The distinction between the true and the false portraitist is that between expression of something felt and representation of something seen; and as the subtilest and noblest part of the human soul can only be felt, as the signs of it in the face can be recognized and translated only by sympathy, so no mere painter can ever succeed in expressing in its fulness the character of any great man. The lines in which holiest passion, subtilest thought, divinest activity have recorded in the face their existence and presence, are hieroglyphs unintelligible to one who has not kindled with that passion, been rapt in that thought, or swept away in sympathy with that activity; he may follow the lines, but must certainly miss their meaning. A successful portrait implies an equality, in some sense, between the artist and his original. The greatest of artists fail most completely in painting people with whom they have no sympathy, and only the mechanical painter succeeds alike with all,—the fair average of his works being a general levelling of his subjects; the great successes of the genuine artist being as surely offset (if one success can find offset in a thousand failures) by as absolute and extreme failure.

As regards portraiture in general, the public may, without injury to Art or history, employ the painters who make the prettiest pictures of them; it doesn't matter to the future, if Mr. Jenkins, or even the Hon. Mr. Twaddle, has employed the promising Mr. Mahlstock to perpetuate him with a hundred transitory and borrowed graces,—if the talented young littérateur, Mr. Simeah, has been found by his limner to resemble Lord Byron amazingly, and has in consequence consented to sit for a half-length, to be done à la Corsair, etc., etc.; but for our men of thought, for those whose works will stand to all time as the signals pointing out the road a nation followed, whose presence and acts shall be our intellectual history,—it is of some little moment that these should be given to us in such visible form, that men shall not conjecture, a thousand years hence, if Emerson were really a man, or a name under which some metaphysical club chose to publish their philosophies. In psychological history, portraits are as necessary as dates; and one of the most valuable gifts to an age is a great portrait-painter,—a Titian, a Gainsborough, a Reynolds, or a Page,—which last has more of the Titianesque character than any one who has painted since the great Venetians lived, and few, indeed, are the generations so endowed.

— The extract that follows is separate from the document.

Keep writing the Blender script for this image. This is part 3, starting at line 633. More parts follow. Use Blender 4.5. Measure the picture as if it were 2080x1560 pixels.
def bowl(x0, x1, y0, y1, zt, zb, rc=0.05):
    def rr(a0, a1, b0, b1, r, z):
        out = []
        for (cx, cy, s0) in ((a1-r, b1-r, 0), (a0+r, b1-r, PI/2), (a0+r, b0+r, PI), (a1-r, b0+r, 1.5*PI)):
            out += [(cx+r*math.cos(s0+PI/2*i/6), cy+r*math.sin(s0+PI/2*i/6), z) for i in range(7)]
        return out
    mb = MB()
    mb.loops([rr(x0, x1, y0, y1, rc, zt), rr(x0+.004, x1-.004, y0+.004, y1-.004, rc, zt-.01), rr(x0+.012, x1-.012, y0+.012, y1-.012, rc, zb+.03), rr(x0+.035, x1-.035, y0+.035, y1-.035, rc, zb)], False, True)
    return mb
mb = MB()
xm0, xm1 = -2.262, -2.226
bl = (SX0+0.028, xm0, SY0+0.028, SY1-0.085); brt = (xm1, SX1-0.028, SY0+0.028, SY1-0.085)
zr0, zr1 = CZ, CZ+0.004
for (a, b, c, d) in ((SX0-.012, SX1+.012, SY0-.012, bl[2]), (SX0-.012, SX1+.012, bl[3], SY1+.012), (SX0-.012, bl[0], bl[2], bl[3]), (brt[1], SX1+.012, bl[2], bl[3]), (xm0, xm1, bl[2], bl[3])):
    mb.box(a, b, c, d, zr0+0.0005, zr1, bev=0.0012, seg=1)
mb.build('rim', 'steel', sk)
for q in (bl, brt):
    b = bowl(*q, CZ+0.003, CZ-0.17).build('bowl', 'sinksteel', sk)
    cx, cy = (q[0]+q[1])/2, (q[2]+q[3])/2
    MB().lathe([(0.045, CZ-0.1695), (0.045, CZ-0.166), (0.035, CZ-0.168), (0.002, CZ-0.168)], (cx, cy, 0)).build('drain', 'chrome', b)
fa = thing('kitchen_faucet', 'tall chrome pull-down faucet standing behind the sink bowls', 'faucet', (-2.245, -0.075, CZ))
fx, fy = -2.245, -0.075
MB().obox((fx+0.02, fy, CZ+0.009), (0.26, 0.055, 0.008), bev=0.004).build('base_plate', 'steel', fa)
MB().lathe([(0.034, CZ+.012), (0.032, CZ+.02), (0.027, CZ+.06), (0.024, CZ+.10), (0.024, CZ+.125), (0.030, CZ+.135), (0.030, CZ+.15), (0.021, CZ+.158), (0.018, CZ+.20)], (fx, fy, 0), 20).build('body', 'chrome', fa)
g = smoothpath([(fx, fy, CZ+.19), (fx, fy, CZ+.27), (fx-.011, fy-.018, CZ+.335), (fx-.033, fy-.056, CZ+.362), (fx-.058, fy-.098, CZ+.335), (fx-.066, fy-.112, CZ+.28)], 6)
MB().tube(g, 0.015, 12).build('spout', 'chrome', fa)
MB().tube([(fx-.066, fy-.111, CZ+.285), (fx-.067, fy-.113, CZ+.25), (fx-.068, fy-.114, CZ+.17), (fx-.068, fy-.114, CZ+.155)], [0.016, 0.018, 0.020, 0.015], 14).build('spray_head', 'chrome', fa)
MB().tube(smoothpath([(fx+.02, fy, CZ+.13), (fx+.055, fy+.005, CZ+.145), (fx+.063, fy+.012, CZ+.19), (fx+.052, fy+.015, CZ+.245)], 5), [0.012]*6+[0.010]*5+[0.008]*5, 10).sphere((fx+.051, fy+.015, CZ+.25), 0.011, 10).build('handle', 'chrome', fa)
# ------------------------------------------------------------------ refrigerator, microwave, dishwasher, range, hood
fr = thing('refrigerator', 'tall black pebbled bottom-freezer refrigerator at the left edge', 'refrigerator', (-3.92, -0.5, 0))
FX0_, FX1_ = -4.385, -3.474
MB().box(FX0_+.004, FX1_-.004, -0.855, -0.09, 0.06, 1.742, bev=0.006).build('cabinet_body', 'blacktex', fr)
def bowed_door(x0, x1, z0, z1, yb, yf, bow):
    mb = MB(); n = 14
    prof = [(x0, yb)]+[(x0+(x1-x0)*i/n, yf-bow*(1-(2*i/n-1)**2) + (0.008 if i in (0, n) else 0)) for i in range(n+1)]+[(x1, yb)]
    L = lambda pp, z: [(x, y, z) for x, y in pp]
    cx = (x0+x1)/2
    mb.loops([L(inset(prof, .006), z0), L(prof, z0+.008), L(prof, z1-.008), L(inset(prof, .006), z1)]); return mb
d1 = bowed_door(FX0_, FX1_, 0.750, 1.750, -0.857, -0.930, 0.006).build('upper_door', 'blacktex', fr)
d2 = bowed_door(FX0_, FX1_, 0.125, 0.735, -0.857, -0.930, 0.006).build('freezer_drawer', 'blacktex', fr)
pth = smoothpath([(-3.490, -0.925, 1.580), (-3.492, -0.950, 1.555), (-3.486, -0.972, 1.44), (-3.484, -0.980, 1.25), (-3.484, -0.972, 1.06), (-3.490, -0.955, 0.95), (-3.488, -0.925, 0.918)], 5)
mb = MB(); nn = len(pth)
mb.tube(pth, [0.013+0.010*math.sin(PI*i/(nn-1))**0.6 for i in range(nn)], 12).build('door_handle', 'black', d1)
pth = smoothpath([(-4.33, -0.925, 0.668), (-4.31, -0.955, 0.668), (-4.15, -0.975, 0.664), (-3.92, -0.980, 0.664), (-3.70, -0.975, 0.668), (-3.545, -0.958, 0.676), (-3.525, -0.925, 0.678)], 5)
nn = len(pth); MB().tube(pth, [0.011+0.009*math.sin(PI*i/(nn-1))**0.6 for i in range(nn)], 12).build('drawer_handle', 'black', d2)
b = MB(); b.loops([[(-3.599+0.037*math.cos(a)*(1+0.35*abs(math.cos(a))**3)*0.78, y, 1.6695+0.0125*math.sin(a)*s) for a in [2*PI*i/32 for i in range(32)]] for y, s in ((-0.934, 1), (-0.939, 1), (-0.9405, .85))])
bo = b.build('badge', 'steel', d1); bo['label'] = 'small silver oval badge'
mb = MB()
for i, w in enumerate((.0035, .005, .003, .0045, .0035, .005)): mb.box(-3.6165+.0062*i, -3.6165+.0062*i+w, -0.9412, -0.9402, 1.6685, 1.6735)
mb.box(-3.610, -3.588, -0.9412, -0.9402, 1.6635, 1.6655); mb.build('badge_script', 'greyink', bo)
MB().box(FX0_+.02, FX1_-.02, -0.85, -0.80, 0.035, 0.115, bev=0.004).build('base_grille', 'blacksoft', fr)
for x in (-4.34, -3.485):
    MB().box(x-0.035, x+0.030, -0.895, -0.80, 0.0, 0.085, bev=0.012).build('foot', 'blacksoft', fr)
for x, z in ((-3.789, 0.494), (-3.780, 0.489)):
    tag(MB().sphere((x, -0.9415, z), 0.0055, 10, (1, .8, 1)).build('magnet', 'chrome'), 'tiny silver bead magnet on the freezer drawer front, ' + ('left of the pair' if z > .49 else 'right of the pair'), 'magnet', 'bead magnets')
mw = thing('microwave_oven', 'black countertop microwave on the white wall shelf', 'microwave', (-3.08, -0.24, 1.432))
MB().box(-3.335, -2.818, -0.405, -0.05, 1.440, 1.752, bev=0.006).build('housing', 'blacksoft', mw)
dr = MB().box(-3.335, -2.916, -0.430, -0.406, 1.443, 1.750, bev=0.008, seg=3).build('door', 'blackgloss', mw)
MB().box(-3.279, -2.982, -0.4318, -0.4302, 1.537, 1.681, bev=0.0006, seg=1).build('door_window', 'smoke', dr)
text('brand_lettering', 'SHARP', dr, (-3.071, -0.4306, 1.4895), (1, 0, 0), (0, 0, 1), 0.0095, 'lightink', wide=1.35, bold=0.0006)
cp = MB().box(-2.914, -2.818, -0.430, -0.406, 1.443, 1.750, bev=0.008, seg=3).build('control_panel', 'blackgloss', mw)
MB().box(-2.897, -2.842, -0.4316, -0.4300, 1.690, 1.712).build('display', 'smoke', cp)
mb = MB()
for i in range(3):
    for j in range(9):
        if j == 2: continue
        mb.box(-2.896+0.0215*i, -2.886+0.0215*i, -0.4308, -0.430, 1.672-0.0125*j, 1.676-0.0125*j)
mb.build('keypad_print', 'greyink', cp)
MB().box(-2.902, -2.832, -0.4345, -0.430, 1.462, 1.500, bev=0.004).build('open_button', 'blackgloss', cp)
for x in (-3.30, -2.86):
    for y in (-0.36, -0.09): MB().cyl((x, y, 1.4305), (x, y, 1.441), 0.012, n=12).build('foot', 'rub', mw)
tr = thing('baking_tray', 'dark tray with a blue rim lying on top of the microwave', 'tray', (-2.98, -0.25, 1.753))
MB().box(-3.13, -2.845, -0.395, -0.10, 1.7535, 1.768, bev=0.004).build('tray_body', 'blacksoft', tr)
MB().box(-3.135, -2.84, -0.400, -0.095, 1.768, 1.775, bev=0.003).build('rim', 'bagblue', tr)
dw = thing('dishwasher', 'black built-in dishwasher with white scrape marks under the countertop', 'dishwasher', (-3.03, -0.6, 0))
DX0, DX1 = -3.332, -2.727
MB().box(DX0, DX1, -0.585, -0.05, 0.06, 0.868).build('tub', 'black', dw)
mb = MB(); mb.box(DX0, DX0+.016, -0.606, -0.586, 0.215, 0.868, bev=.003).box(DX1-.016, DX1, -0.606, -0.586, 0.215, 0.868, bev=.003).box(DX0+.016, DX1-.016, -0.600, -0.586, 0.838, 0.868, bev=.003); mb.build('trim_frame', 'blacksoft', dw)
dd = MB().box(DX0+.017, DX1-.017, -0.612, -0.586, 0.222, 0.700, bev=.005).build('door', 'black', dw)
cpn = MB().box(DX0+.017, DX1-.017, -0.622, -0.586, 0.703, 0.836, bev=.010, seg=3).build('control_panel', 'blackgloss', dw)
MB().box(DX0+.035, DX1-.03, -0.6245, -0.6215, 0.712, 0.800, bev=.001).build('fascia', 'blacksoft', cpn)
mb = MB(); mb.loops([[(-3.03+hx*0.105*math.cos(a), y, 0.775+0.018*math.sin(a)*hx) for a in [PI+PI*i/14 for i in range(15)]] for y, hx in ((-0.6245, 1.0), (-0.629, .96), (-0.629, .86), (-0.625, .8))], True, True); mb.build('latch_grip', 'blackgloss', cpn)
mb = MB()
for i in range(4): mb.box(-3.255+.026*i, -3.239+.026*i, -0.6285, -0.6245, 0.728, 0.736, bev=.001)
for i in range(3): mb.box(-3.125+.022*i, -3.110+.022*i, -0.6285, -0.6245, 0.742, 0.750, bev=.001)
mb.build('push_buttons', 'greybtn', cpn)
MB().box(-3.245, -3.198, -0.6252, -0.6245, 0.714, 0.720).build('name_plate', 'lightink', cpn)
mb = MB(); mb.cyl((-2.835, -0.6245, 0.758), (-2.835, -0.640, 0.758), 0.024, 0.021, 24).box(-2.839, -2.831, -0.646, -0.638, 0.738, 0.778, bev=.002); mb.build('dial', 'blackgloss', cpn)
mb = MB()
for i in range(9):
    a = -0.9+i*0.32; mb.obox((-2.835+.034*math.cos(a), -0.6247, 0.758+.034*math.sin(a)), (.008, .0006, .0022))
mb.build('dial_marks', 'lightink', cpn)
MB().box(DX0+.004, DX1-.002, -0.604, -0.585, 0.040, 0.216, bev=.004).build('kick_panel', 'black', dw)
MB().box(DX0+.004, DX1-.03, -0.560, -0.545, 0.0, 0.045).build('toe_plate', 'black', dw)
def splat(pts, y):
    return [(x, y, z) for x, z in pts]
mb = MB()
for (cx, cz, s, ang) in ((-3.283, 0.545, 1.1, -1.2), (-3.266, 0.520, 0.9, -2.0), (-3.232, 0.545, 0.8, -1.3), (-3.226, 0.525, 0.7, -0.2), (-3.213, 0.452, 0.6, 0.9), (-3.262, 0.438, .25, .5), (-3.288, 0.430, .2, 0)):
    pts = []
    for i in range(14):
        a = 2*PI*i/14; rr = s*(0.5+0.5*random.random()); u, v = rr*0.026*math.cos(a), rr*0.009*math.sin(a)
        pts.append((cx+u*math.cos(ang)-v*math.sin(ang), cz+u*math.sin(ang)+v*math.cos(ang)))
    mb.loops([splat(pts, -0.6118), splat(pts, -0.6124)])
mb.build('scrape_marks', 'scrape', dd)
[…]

Beside this full insight and representation of character, which makes the ideal portraiture, we have the less complete, but only in degree less valuable, apprehension which results from a point of sympathy, a likeness of liking in one or more fields of thought, a common sensitiveness, a common interest; and the rarer sympathy between artist and subject, of that intimacy and complete understanding of personal character, which, even where no great talent exists in the artist, gives a unique value to his work, but which, where the intimacy is that of great minds, gives us works on which no dilettanteism, even, makes a criticism,—as in that portrait of Dante by Giotto, to our mind the portrait par excellence of past time.